Marching to a different drummer
Ever since I could recall anything, I have known that I do things differently. When the group goes one way because it is what everyone else is doing, I find another way to go, just because.
Most kids my age in the late fifties and early sixties were enjoying their friends they have known since birth. I, on the other hand, had lived in lived in three different states, plus a year in France. My father was in the Air Force and we traveled. I was the kid everyone talked about, but did not talk to because I was the new kid. I never got to know my teachers, because I normally only spent one year at a time in the same area.
I learned at a very young age how to lose friends. To this date, I still only have two real friends. Oh, don’t get me wrong I have tons of “geographical friends” around the world, but only two real friends. “Geographical Friends” are people that you love to be around and would do anything for while they are with you, but they never stay or you never stay in the area.

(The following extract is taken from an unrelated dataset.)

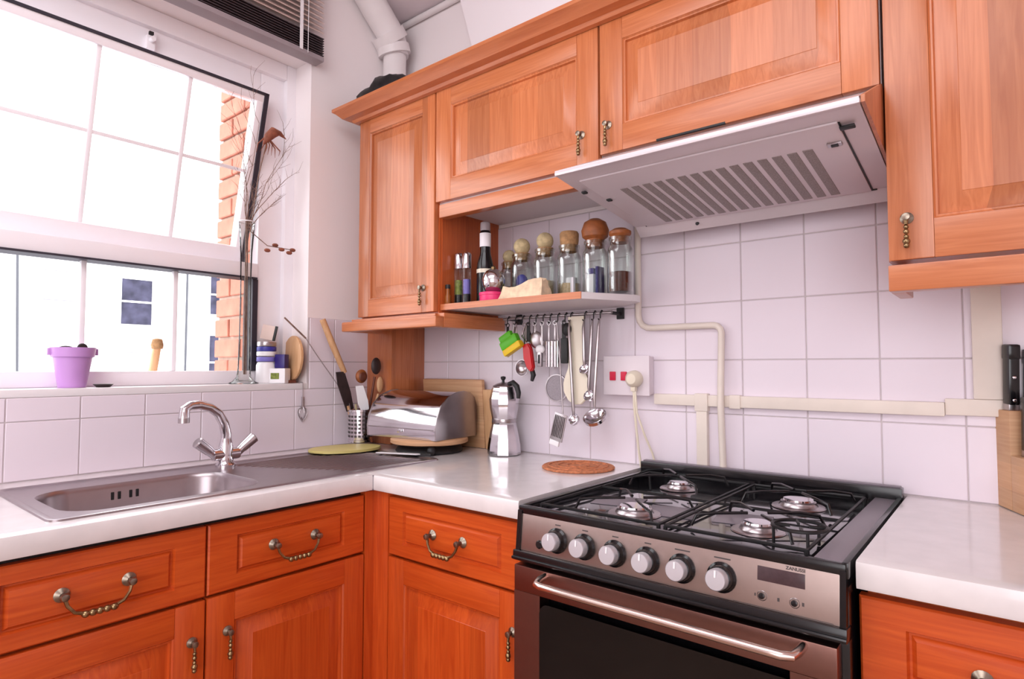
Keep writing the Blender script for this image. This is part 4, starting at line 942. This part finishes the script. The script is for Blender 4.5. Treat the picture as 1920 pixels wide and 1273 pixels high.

In 1971 I joined the Army. Although this was not a very popular thing to do, I did not care; I had to do my own thing. You see, most of my friends were trying to avoid the ‘War’, some were successful others were not. Some of those that didn’t avoid the ‘War’ ever had the chance to come back. Those that did were changed forever. They saw too much to comprehend or found out that they could not really talk about their time over there. When you can not talk about what you did or what you saw, people have a tendency to avoid you. Why, because they thing you are different. So when I saw a classmate sitting across from me in the dinning facility in Riyadh, Kingdom of Saudi Arabia, I thought “What the hell is he doing here?” I knew he did not go into the military until after the war, but I never thought he was cut out for the long haul. Yet, here he sat having breakfast with me some fifteen years later and a half a world away. After talking with him for an extensive time, I found out that he stayed in the military because he did not fit into the “normal” civilian life anymore. Whereas, I knew that I never fitted in with the “civilian” world.
You see my life revolves a life of exploring the world as it is. Not as it is portrayed in books. You can never understand a society by reading a book about it. You must live in it. You must let it permeate your very being. So, unlike my counterparts in civilian life, I study life by living life in all it glory and horror.
You have learned that a picture is worth a thousand words, but I would like to add to that saying with this, “a smell is worth a thousand pictures or memories.”